Start of Data excerpt

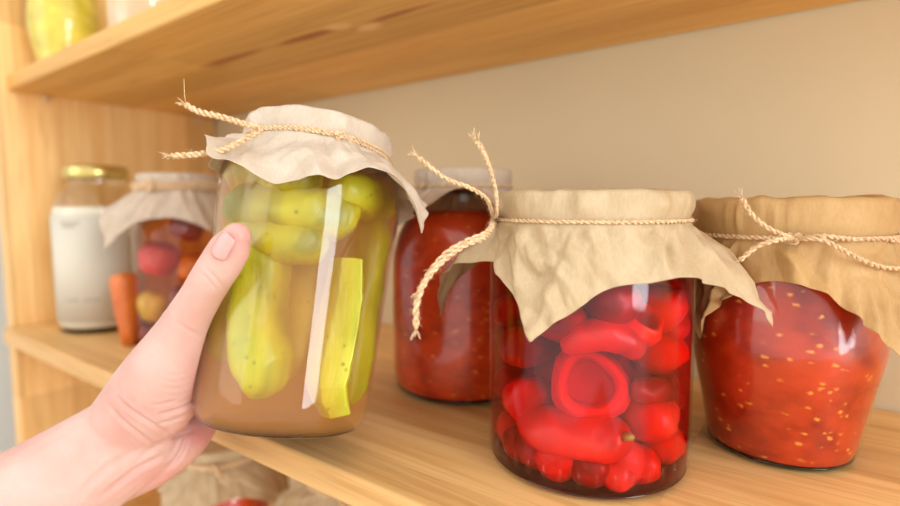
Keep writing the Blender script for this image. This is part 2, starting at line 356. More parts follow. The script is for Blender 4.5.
def interp(tab, th):
    """periodic smooth interpolation of [(deg, v...)...]"""
    tab = sorted(tab); d = th % 360
    ks = [t[0] % 360 for t in tab]; T = sorted(zip(ks, tab)); 
    for i in range(len(T)):
        a = T[i]; b = T[(i+1) % len(T)]; w = (b[0]-a[0]) % 360 or 360; x = (d-a[0]) % 360
        if x <= w:
            s = x/w; s = s*s*(3-2*s)
            return [p+(q-p)*s for p, q in zip(a[1][1:], b[1][1:])]
    return list(T[0][1][1:])
def paper_cover(parent, rl, ztop, zs, half, rot, flare, front, mat, seed=0, pleat=0.0022, npl=17, crinkle=0.0009, cinch=0.0008, name='paper_cover', offc=(0, 0), sag=0.001, prof=None):
    """square sheet of paper over a lid of radius rl (top ztop), cinched by twine at height zs, skirt flaring below.
       rot: direction (deg, relative to 'front') of one corner. flare: [(deg rel. front, phi0, kappa)], phi from straight down."""
    rnd = random.Random(seed); NT = 480; NR1 = 14; NR2 = 8; NR3 = 44
    rs = rl + (ztop-zs)
    V = []; Fc = []
    fold = sorted(rnd.random()*2*PI for _ in range(npl)); amp = [rnd.uniform(0.4, 1.3) for _ in fold]; wid = [rnd.uniform(0.045, 0.16) for _ in fold]
    skew = [rnd.uniform(-3.0, 3.0) for _ in fold]
    def pl(th, s):
        v = 0
        for f, a, w, sk in zip(fold, amp, wid, skew):
            d = (th - f - sk*s*0.12 + PI) % (2*PI) - PI; ww = w*(1+1.4*s)
            if abs(d) < ww: v += a*(1-abs(d)/ww)
        return v
    V.append(Vector((0, 0, ztop))); ring_prev = None
    wv = []
    for q in range(7):
        a_ = rnd.random()*PI*2; wv.append((math.cos(a_), math.sin(a_), rnd.uniform(30, 75), rnd.random(), rnd.uniform(-9, 9)))
    def crumple(x, y):
        v = 0; wx = 0.006*noise.noise(Vector((x*30, y*30, seed))); wy = 0.006*noise.noise(Vector((x*30, y*30, seed+5)))
        for i_, (ca, sa, fr_, ph_, of_) in enumerate(wv):
            t_ = ((x+wx)*ca+(y+wy)*sa)*fr_+ph_; t_ = abs((t_ % 1)*2-1)
            m_ = max(0.0, noise.noise(Vector((x*22+of_, y*22+i_*3.3, seed*0.7)))+0.12)
            v += (t_-0.5)*m_*(48/fr_)
        return v
    for k in range(NR1+NR2+NR3+1):
        ring = []
        for i in range(NT):
            th = 2*PI*i/NT; deg = math.degrees(th) - front
            a = math.radians(deg-rot+45)
            rho_max = half/max(abs(math.cos(a)), abs(math.sin(a)))
            # round the mathematical corner a touch and offset the sheet on the jar
            rho_max += offc[0]*math.cos(R(deg)) + offc[1]*math.sin(R(deg))
            if k <= NR1:
                s = (k/NR1); r = (rl-0.0015)*s if k < NR1 else rl; z = ztop - (0.0012 if k == NR1 else 0) - sag*(1-s*s)*0.6
                x = r; 
            elif k <= NR1+NR2:
                s = (k-NR1)/NR2; x = rl - cinch*s + pleat*0.95*pl(th, 0)*math.sin(PI*min(1, s*1.0))*0.8*(1-s*0.5); z = ztop-0.0012 - (ztop-0.0012-zs)*s
                x += 0.0006*math.sin(PI*s)
            else:
                s = (k-NR1-NR2)/NR3
                phi0, kap, lm = interp([f if len(f) == 4 else (*f, 1.0) for f in flare], deg); ln = max(0.004, rho_max-rs)*lm; steps = 12; x = rl-cinch; z = zs; dl = ln*s/steps
                for q in range(steps):
                    ph = R(phi0 + kap*(q+0.5)*dl/0.01); ph0 = min(1, ((q+0.5)*dl)/0.004)
                    ph = ph*ph0 + (1-ph0)*R(8)
                    x += math.sin(ph)*dl; z -= math.cos(ph)*dl
                g = min(1, ln*s/0.007); x += pleat*1.5*g*(pl(th, s)-0.35)
            p = Vector((x*math.cos(th), x*math.sin(th), z))
            if prof and k > NR1+NR2:
                gr = float(np.interp(z, [q_[1] for q_ in prof[1:]], [q_[0] for q_ in prof[1:]]))
                if x < gr+0.0022: x = gr+0.0022; p = Vector((x*math.cos(th), x*math.sin(th), z))
            rs_ = (rl*k/NR1 if k <= NR1 else (rl+(k-NR1)/NR2*(ztop-zs) if k <= NR1+NR2 else rs+(k-NR1-NR2)/NR3*max(0.004, rho_max-rs)))
            cm = crumple(rs_*math.cos(th), rs_*math.sin(th)); cr = crinkle*(0.35 if k < NR1 else 1)
            q = p*55 + Vector((seed*3.1, 0, 0)); nn = noise.noise(q); n2 = abs(noise.noise(p*95+Vector((0, seed*1.7, 4))))
            if k < NR1: p.z += crinkle*1.1*cm*(k/NR1)**0.5 - 0.0004
            elif k <= NR1+NR2: p += Vector((math.cos(th), math.sin(th), 0))*crinkle*max(-0.5, cm*1.3)*(1-(k-NR1)/NR2)
            else:
                sk_ = min(1, (k-NR1-NR2)/6); p += Vector((math.cos(th), math.sin(th), 0.25))*crinkle*cm*2.0*sk_
            if k < NR1 or k > NR1+NR2+2: p += Vector((math.cos(th), math.sin(th), 0))*cr*0.2*nn
            ring.append(len(V)); V.append(p)
        if ring_prev is None:
            pass
        if k == 0:
            ring = [0]*NT; V = V[:1]
        elif k == 1:
            for i in range(NT): Fc.append((0, ring[i], ring[(i+1) % NT]))
        else:
            for i in range(NT):
                j = (i+1) % NT; Fc.append((ring_prev[i], ring[i], ring[j], ring_prev[j]))
        ring_prev = ring
    o = link(name, mesh('paper_cover', V, Fc), mat, parent)
    sm = o.modifiers.new('thick', 'SOLIDIFY'); sm.thickness = 0.00025; sm.offset = 1
    return o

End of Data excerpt

- What needs to be done
Quote the material in full and exactly; do not carry over its pictures.

- The answer
Keep writing the Blender script for this image. This is part 2, starting at line 356. More parts follow. The script is for Blender 4.5.
def interp(tab, th):
    """periodic smooth interpolation of [(deg, v...)...]"""
    tab = sorted(tab); d = th % 360
    ks = [t[0] % 360 for t in tab]; T = sorted(zip(ks, tab)); 
    for i in range(len(T)):
        a = T[i]; b = T[(i+1) % len(T)]; w = (b[0]-a[0]) % 360 or 360; x = (d-a[0]) % 360
        if x <= w:
            s = x/w; s = s*s*(3-2*s)
            return [p+(q-p)*s for p, q in zip(a[1][1:], b[1][1:])]
    return list(T[0][1][1:])
def paper_cover(parent, rl, ztop, zs, half, rot, flare, front, mat, seed=0, pleat=0.0022, npl=17, crinkle=0.0009, cinch=0.0008, name='paper_cover', offc=(0, 0), sag=0.001, prof=None):
    """square sheet of paper over a lid of radius rl (top ztop), cinched by twine at height zs, skirt flaring below.
       rot: direction (deg, relative to 'front') of one corner. flare: [(deg rel. front, phi0, kappa)], phi from straight down."""
    rnd = random.Random(seed); NT = 480; NR1 = 14; NR2 = 8; NR3 = 44
    rs = rl + (ztop-zs)
    V = []; Fc = []
    fold = sorted(rnd.random()*2*PI for _ in range(npl)); amp = [rnd.uniform(0.4, 1.3) for _ in fold]; wid = [rnd.uniform(0.045, 0.16) for _ in fold]
    skew = [rnd.uniform(-3.0, 3.0) for _ in fold]
    def pl(th, s):
        v = 0
        for f, a, w, sk in zip(fold, amp, wid, skew):
            d = (th - f - sk*s*0.12 + PI) % (2*PI) - PI; ww = w*(1+1.4*s)
            if abs(d) < ww: v += a*(1-abs(d)/ww)
        return v
    V.append(Vector((0, 0, ztop))); ring_prev = None
    wv = []
    for q in range(7):
        a_ = rnd.random()*PI*2; wv.append((math.cos(a_), math.sin(a_), rnd.uniform(30, 75), rnd.random(), rnd.uniform(-9, 9)))
    def crumple(x, y):
        v = 0; wx = 0.006*noise.noise(Vector((x*30, y*30, seed))); wy = 0.006*noise.noise(Vector((x*30, y*30, seed+5)))
        for i_, (ca, sa, fr_, ph_, of_) in enumerate(wv):
            t_ = ((x+wx)*ca+(y+wy)*sa)*fr_+ph_; t_ = abs((t_ % 1)*2-1)
            m_ = max(0.0, noise.noise(Vector((x*22+of_, y*22+i_*3.3, seed*0.7)))+0.12)
            v += (t_-0.5)*m_*(48/fr_)
        return v
    for k in range(NR1+NR2+NR3+1):
        ring = []
        for i in range(NT):
            th = 2*PI*i/NT; deg = math.degrees(th) - front
            a = math.radians(deg-rot+45)
            rho_max = half/max(abs(math.cos(a)), abs(math.sin(a)))
            # round the mathematical corner a touch and offset the sheet on the jar
            rho_max += offc[0]*math.cos(R(deg)) + offc[1]*math.sin(R(deg))
            if k <= NR1:
                s = (k/NR1); r = (rl-0.0015)*s if k < NR1 else rl; z = ztop - (0.0012 if k == NR1 else 0) - sag*(1-s*s)*0.6
                x = r; 
            elif k <= NR1+NR2:
                s = (k-NR1)/NR2; x = rl - cinch*s + pleat*0.95*pl(th, 0)*math.sin(PI*min(1, s*1.0))*0.8*(1-s*0.5); z = ztop-0.0012 - (ztop-0.0012-zs)*s
                x += 0.0006*math.sin(PI*s)
            else:
                s = (k-NR1-NR2)/NR3
                phi0, kap, lm = interp([f if len(f) == 4 else (*f, 1.0) for f in flare], deg); ln = max(0.004, rho_max-rs)*lm; steps = 12; x = rl-cinch; z = zs; dl = ln*s/steps
                for q in range(steps):
                    ph = R(phi0 + kap*(q+0.5)*dl/0.01); ph0 = min(1, ((q+0.5)*dl)/0.004)
                    ph = ph*ph0 + (1-ph0)*R(8)
                    x += math.sin(ph)*dl; z -= math.cos(ph)*dl
                g = min(1, ln*s/0.007); x += pleat*1.5*g*(pl(th, s)-0.35)
            p = Vector((x*math.cos(th), x*math.sin(th), z))
            if prof and k > NR1+NR2:
                gr = float(np.interp(z, [q_[1] for q_ in prof[1:]], [q_[0] for q_ in prof[1:]]))
                if x < gr+0.0022: x = gr+0.0022; p = Vector((x*math.cos(th), x*math.sin(th), z))
            rs_ = (rl*k/NR1 if k <= NR1 else (rl+(k-NR1)/NR2*(ztop-zs) if k <= NR1+NR2 else rs+(k-NR1-NR2)/NR3*max(0.004, rho_max-rs)))
            cm = crumple(rs_*math.cos(th), rs_*math.sin(th)); cr = crinkle*(0.35 if k < NR1 else 1)
            q = p*55 + Vector((seed*3.1, 0, 0)); nn = noise.noise(q); n2 = abs(noise.noise(p*95+Vector((0, seed*1.7, 4))))
            if k < NR1: p.z += crinkle*1.1*cm*(k/NR1)**0.5 - 0.0004
            elif k <= NR1+NR2: p += Vector((math.cos(th), math.sin(th), 0))*crinkle*max(-0.5, cm*1.3)*(1-(k-NR1)/NR2)
            else:
                sk_ = min(1, (k-NR1-NR2)/6); p += Vector((math.cos(th), math.sin(th), 0.25))*crinkle*cm*2.0*sk_
            if k < NR1 or k > NR1+NR2+2: p += Vector((math.cos(th), math.sin(th), 0))*cr*0.2*nn
            ring.append(len(V)); V.append(p)
        if ring_prev is None:
            pass
        if k == 0:
            ring = [0]*NT; V = V[:1]
        elif k == 1:
            for i in range(NT): Fc.append((0, ring[i], ring[(i+1) % NT]))
        else:
            for i in range(NT):
                j = (i+1) % NT; Fc.append((ring_prev[i], ring[i], ring[j], ring_prev[j]))
        ring_prev = ring
    o = link(name, mesh('paper_cover', V, Fc), mat, parent)
    sm = o.modifiers.new('thick', 'SOLIDIFY'); sm.thickness = 0.00025; sm.offset = 1
    return o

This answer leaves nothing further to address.